Birçok büyük işletmenin tesislerinin Kocaeli’nde, ancak merkezlerinin İstanbul’da olduğunu biliyoruz. Bu kurumların ürettikleri gayrisafi milli hasıla İstanbul’da kayıt altına alınmasına karşılık Kocaeli kişi başı milli gelirin en yüksek olduğu iller içinde gelmektedir. Bölge bir yandan sanayinin geliştiği ve daha da gelişeceği bir bölge; diğer yandan 30’un üzerindeki liman ve iskeleleri ile büyük bir liman kentidir. Bu limanlara gelen ve giden transit yükler, Kocaeli’nden kara ve demir yolu ile geçen transit yükler, bölgeyi aynı zamanda bir lojistik bölge statüsüne sokmaktadır.
Türkiye’nin, hatta uluslararası ulaştırma koridorlarının da olmazsa olmaz geçiş noktasıdır Kocaeli. Bu durumda bile Kocaeli bölgemizde lojistik hizmetlerin bir araya getirildiği, katma değer yaratacak, şehir trafiğini rahatlatacak, intermodal taşımaya başlangıç ve bitiş noktası olacak, OSB’lerin kısıtlı ulaşım imkanlarını arttıracak, taşımayı deniz ve demir yoluna aktaracak lojistik köyler inşa edilmemiştir.

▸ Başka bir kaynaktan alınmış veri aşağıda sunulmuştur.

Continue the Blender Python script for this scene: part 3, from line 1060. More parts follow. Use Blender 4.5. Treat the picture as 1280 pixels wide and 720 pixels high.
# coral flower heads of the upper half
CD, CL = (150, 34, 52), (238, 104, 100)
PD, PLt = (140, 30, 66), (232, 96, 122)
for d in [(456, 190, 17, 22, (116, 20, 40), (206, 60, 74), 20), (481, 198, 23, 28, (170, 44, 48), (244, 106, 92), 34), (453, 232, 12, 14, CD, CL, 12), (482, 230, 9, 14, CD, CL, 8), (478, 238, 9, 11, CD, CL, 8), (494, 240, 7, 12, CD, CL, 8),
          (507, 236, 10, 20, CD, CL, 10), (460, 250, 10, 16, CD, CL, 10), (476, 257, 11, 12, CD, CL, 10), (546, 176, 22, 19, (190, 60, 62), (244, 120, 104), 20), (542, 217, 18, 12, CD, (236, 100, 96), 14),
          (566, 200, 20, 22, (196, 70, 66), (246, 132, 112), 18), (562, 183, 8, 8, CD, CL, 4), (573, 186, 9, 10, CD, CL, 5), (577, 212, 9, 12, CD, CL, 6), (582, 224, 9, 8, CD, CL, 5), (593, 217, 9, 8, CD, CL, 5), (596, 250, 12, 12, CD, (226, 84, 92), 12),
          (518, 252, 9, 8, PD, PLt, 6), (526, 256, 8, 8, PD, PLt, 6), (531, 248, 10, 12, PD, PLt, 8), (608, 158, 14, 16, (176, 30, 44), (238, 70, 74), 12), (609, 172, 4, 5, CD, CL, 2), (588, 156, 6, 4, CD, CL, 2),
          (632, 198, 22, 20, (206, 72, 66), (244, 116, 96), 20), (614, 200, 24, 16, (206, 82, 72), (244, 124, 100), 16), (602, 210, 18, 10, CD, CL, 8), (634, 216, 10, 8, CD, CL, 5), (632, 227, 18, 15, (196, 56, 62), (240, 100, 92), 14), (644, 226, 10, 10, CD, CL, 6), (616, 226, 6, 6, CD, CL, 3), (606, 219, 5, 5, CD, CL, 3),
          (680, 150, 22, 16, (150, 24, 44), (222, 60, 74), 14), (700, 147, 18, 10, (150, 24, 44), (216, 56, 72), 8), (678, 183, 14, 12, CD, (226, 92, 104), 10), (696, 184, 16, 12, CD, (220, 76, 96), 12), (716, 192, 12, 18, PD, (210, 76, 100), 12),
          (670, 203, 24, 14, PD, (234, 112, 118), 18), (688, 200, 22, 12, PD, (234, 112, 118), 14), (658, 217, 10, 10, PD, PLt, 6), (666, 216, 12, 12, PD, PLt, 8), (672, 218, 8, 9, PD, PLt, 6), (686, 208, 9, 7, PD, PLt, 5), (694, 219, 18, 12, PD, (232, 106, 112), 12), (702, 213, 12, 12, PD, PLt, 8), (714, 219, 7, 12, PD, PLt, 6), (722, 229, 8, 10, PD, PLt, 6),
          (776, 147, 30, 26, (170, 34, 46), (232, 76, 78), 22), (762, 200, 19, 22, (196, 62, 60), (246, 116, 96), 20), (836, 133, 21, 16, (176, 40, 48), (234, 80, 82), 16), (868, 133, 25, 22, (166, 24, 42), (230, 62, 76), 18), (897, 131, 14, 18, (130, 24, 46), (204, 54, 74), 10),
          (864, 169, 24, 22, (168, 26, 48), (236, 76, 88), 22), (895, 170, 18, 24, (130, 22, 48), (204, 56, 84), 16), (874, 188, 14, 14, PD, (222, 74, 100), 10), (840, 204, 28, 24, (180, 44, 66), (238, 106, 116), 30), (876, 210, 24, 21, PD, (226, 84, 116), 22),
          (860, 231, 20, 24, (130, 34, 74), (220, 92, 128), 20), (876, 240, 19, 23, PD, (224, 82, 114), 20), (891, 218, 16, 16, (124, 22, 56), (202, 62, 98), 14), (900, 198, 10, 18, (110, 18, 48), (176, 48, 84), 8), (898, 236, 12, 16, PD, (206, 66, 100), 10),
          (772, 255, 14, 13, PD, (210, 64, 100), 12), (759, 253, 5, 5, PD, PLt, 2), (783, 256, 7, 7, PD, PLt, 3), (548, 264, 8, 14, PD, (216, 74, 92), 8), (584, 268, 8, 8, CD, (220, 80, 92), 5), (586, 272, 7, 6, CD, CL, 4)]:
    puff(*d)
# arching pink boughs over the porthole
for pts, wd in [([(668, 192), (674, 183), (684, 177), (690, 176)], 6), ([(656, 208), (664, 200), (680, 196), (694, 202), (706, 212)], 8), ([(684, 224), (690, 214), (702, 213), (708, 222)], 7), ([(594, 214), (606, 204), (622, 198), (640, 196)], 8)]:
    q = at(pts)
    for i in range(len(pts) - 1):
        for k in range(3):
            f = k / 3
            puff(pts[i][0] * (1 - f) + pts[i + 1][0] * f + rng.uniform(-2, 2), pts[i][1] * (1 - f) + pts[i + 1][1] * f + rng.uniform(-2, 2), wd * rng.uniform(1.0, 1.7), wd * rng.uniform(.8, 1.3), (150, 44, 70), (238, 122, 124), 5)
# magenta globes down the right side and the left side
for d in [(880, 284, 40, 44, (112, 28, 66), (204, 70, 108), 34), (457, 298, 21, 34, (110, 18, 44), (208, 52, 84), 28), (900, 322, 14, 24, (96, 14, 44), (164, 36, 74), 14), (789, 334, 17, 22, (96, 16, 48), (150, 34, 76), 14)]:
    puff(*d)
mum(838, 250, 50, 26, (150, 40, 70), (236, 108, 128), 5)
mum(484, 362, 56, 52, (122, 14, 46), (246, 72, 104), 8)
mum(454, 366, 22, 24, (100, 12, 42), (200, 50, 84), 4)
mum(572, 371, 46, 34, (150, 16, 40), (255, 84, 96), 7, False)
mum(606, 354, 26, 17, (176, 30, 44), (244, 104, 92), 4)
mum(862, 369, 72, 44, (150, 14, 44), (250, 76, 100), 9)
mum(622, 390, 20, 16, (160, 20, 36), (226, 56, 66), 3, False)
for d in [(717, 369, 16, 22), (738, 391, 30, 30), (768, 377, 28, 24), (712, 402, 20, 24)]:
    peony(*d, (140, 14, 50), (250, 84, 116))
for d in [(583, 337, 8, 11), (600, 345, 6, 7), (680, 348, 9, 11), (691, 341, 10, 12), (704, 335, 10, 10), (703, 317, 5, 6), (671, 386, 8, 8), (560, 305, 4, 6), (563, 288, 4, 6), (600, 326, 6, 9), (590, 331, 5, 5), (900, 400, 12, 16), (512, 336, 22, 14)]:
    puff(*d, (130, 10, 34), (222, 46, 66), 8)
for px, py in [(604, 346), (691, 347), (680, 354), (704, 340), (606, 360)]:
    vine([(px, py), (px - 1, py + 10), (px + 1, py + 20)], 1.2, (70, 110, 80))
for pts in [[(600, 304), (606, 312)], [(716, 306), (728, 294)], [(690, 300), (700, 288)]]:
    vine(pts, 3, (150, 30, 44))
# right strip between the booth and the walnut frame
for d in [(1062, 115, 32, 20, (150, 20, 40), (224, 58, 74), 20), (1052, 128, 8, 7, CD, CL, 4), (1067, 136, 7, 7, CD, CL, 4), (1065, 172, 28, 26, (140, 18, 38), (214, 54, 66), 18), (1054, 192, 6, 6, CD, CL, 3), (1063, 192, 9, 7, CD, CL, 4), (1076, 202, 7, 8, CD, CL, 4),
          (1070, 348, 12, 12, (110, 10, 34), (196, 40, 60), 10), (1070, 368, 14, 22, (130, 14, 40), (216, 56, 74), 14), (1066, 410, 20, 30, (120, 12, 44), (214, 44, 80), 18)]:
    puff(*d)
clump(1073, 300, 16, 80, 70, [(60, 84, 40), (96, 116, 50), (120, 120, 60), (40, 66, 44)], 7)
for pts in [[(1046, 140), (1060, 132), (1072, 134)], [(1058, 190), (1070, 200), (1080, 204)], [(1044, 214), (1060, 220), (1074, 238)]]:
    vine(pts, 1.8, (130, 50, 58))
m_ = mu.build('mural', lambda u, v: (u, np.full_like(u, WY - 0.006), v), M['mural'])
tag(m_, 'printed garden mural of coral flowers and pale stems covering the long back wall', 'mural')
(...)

Kocaeli bölgesinde birisi kentin Doğu’sunda, diğeri Kentin Batı’sında olmak üzere iki adet lojistik köy ihtiyacı vardır. Doğuda kurulması gereken lojistik köy TCDD Köseköy Lojistik Merkezine kısa mesafeden demiryolu ile bağlanabilecek, bölgedeki büyük sanayi kuruluşlarına sanayi bölgelerine, limanlara iltisak hattının bağlanabileceği bir terminal görevini de görecektir. Bölgenin sanayisinin artık Batı yönünde değil, Doğu yönünde gelişmesi planlanmalı ve Batı yönünde deniz ile dağ arasında kalan iki ana arterin yüküne yük ekleyecek sanayi yatırımları yavaşlatılmalıdır. Batı’da yapılması gereken Sanayi yatırımları, 3. Çevre yolunun kullanılabileceği kuzey bölgelere kaydırılmalıdır. Doğu bölgesinde de inşa edilecek tesisler büyük ölçekli tutulmalı ve demiryolu bağlantıları mutlaka sağlanmalıdır.